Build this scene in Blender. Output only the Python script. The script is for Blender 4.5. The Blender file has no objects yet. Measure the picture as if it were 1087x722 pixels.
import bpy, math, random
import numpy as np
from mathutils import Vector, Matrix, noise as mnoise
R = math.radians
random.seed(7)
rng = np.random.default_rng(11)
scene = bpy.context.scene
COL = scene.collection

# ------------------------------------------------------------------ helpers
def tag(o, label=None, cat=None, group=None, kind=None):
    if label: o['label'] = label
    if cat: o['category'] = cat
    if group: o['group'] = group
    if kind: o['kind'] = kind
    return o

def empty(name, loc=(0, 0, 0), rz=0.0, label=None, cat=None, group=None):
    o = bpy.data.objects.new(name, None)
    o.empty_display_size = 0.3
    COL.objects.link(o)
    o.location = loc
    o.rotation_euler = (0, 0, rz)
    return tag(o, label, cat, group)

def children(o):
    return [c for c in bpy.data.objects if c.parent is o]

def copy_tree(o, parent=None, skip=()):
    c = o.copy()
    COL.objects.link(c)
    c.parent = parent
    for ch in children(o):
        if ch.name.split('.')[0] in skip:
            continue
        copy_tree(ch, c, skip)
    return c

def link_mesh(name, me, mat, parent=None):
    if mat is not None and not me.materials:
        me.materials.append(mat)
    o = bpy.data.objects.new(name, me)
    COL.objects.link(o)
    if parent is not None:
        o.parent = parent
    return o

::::

## Requirements
Tally the lines containing "scene". Provide the number without any other words.

## Response to this task
3